I see that Walmart is fooling people again. On Nov. 29, the Portland Press Herald reported that Walmart workers are demonstrating for a fair wage ($15/hour). At today’s cost of living, $15 an hour doesn’t seem way out of line. Of course, if you work for minimum wage, that $15 per hour may seem like a lot. Most people making $15 an hour don’t get much public assistance as do those lower-wage earners at Walmart and other such race-to-the-bottom employers. In reality we are subsidizing Walmart through giving their underpaid workers enough to get by on.

To add insult, Walmart spokesman Kory Lundberg stated that Walmart employees are already averaging $12.94 per hour. This is most deceptive. For instance: If a Walmart store has 100 employees and pays them according to the following pay schedule: One employee (general manager), $32 per hour, eight department heads at $20/hour each, 26 mid-level supervisors at 15/hour each, 30 seniority workers at $13 each and 35 entry-level workers at $9/hour each, that leaves an average hourly wage for the 100 employees of $12.87 per hour.

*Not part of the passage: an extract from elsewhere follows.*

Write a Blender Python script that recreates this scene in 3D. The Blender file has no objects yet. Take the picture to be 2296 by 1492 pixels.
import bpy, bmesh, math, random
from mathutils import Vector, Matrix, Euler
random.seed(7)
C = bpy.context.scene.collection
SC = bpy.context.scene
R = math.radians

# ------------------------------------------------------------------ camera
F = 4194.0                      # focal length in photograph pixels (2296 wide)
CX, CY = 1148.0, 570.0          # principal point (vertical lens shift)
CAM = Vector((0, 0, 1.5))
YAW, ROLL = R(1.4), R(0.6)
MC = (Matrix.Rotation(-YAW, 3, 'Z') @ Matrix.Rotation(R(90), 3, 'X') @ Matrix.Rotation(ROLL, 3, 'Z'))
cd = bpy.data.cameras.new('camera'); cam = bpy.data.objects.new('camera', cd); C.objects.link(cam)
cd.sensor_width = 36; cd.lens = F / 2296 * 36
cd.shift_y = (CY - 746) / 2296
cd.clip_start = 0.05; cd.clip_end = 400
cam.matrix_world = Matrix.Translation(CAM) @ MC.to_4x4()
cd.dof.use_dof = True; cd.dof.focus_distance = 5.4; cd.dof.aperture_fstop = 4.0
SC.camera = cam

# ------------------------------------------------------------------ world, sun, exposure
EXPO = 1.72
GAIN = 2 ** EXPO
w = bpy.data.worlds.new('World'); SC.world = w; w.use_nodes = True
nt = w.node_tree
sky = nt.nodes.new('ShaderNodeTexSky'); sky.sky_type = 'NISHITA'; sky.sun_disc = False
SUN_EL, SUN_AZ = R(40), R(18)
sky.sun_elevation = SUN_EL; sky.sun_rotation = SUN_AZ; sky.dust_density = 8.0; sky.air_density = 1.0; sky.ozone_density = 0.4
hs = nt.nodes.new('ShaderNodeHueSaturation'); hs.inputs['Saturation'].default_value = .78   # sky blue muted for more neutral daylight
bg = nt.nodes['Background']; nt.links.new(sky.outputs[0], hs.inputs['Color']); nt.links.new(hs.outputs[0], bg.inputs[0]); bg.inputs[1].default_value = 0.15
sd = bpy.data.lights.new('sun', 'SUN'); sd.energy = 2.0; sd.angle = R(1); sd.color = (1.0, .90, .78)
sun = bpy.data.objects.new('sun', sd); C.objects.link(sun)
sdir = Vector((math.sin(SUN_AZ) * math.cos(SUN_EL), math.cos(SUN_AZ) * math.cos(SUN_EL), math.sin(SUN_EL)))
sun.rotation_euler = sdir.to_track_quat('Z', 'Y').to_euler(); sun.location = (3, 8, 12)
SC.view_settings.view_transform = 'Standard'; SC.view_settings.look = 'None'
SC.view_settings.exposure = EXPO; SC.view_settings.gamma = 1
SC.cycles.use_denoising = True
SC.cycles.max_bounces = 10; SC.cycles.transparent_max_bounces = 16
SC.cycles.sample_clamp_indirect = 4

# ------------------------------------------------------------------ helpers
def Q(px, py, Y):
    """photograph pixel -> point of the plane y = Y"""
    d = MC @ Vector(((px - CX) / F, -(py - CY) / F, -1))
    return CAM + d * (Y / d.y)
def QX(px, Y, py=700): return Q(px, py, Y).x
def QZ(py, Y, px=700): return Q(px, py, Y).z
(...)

You can now see how the extremely high wages of the top one-third of the store’s employees are skewing the numbers of bottom two-thirds of the employee base. Even the middle one-third of the employees is earning less than the stated average.

In the future, I hope that reporters ask these deceitful employers to give a more thorough breakdown of their method on how their average wage was calculated.

Of course some Walmart manager will say that my figures are not correct. I would agree, as I do not have access to their payroll records. I can only estimate. They can fix that by just making all of their payroll records locally public.